Baseline Core Strength
Heavy compound lifts and core-based exercises are the bread and butter of improving core strength. But still, a heavy cable crunch is nothing to scoff at. The amount of physical bracing you’ll need to use to properly perform the cable crunch will definitely help develop universally-applicable core strength.
Aesthetics
The cable crunch effectively isolates and trains your rectus abdominis muscle — which is what you’re likely thinking about when you fantasize about bodybuilder-level abs. Although endless cable crunches will not spur spot fat reduction and “burn” fat from your abs directly, training them directly won’t hurt to improve the overall six-pack vibe of your abs once they are uncovered.
Who Should Do the Cable Crunch
Regardless of experience level, you should probably be doing the cable crunch to help you strengthen and eventually show off your front torso.
Bodybuilders
Bodybuilders have a vested interest in developing their muscles to the greatest extent possible. Lifting heavy with compound movements is an essential component to getting big and strong — but isolation movements are also extremely important for bodybuilders. Because the cable crunch isolates your rectus abdominis so effectively, you’ll want it as part of your program if you’re a bodybuilder.
Strength Athletes
Strong abs aren’t just valuable for bodybuilders. Strength athletes like powerlifters and weightlifters also need powerful abs to support their big barbell moves. Since strength athletes build their programs around heavy compound lifts, it’s easy to forget to incorporate core-specific work. But neglecting ab work might leave precious poundage on the table when you’re trying to up those one-rep maxes. Focusing on your abs with moves like the cable crunch can give your core the boost it needs to better support stronger barbell lifts.
Recreational Athletes
If you love lifting, you probably want a strong core to support your recreational endeavors. The cable crunch does require locked-in form, but it’s not overly complicated to learn. You can also do standing variations to accommodate different body types and training needs.
Wrap-Up
To build muscle effectively, you’re going to want to contract a muscle as strongly and specifically as possible. You’re in luck with the cable crunch — it allows all that juicy musculature that you see in six-pack abs to contract as a coordinated unit, leaving you with a great core workout and muscle-building potential. With a more muscular, stronger core, you can also help yourself load more plates onto the barbell for an all-around improvement to your lifting game.
FAQs
Still got questions about how to make the cable crunch part of your routine? No problem. We’ve got answers.

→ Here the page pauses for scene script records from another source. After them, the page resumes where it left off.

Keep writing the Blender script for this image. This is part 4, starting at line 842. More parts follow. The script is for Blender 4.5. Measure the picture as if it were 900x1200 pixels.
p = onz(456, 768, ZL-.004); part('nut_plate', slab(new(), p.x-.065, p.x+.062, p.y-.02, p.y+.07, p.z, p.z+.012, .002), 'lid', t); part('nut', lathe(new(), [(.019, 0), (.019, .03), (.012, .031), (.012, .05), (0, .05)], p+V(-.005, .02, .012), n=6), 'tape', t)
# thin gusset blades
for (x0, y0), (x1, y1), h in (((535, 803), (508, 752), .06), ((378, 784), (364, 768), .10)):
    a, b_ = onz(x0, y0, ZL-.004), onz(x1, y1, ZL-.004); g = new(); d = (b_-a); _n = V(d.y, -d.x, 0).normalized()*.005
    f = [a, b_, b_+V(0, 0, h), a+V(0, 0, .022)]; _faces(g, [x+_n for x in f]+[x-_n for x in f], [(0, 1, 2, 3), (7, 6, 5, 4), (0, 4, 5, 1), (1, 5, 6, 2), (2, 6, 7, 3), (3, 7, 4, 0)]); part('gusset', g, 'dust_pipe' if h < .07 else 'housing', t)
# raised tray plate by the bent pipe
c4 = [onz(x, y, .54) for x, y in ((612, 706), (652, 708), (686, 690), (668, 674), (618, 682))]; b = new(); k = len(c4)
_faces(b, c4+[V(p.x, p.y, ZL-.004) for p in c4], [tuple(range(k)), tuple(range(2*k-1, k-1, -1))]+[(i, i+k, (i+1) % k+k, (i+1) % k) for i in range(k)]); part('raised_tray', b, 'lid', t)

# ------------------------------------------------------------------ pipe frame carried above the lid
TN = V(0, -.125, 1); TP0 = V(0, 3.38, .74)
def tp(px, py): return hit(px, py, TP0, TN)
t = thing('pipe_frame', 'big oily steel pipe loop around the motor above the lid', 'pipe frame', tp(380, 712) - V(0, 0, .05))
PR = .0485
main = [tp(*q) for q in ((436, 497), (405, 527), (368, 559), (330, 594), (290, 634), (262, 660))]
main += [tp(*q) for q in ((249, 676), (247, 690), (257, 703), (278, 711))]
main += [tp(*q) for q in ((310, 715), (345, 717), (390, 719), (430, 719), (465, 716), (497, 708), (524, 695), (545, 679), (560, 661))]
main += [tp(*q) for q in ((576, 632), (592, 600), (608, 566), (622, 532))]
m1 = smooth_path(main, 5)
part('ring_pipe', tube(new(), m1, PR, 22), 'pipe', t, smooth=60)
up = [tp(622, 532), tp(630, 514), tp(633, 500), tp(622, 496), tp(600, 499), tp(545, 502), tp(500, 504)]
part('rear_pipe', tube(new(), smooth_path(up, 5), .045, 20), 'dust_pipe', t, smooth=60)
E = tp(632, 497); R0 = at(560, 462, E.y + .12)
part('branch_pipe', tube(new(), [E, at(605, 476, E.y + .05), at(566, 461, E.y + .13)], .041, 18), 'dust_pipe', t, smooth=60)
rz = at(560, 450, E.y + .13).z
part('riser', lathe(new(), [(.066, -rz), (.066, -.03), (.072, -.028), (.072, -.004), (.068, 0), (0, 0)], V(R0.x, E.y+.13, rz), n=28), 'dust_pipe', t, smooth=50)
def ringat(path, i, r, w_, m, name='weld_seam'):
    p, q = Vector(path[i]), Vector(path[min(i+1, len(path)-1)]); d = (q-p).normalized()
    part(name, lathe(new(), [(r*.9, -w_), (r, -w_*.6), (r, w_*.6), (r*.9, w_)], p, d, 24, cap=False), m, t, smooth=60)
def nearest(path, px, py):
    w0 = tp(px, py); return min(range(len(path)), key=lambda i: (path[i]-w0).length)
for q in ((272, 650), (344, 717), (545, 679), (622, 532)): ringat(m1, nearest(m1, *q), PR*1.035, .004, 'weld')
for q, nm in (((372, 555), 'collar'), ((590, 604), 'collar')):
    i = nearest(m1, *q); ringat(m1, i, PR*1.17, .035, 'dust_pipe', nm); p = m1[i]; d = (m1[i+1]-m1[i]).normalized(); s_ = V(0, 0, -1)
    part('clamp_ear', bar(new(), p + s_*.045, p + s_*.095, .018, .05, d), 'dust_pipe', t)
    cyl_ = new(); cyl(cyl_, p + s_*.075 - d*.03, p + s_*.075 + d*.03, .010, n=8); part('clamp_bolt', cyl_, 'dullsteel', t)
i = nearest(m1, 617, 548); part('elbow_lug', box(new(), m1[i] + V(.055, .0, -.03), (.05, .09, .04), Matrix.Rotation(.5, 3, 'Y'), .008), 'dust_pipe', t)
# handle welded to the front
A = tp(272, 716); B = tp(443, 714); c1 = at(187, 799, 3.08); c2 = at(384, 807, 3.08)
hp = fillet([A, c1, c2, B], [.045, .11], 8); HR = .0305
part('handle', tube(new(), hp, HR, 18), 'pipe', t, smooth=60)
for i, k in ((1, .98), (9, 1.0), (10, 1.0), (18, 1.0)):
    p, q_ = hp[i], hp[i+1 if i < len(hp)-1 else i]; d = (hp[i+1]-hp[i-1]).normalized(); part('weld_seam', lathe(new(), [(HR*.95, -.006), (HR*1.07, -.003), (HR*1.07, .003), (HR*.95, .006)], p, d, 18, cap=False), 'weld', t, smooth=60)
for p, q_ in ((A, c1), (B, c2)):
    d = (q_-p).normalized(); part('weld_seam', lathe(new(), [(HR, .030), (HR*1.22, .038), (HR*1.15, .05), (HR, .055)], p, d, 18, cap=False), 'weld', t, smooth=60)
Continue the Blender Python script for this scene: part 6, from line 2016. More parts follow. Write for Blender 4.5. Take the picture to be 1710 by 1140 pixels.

How often should I perform the cable crunch?
The abdominal muscles are highly resilient, but they also need time to recover. To that end, you likely should perform the cable crunch no more often than every other day. Your abdominals are involved in nearly every exercise to some extent, so keep that in mind before you start performing the cable crunch every day.
What should I use if I don’t have a rope attachment?
In a pinch, a straight-bar triceps pushdown handle can be used. That said, you will potentially need more shoulder and wrist mobility to hold the position, which could make the move less accessible to many lifters. Another great option is to find a pair of long length D-handles. Holding one per hand is a solid solution here.
Is the cable crunch safe?
Spinal flexion is often regarded as unsafe during exercise — but the cable crunch is an intentional movement where your spine itself is not directly under load. Flexing and extending your spine during direct abdominal work is generally safer without a barbell or dumbbell loading your spine.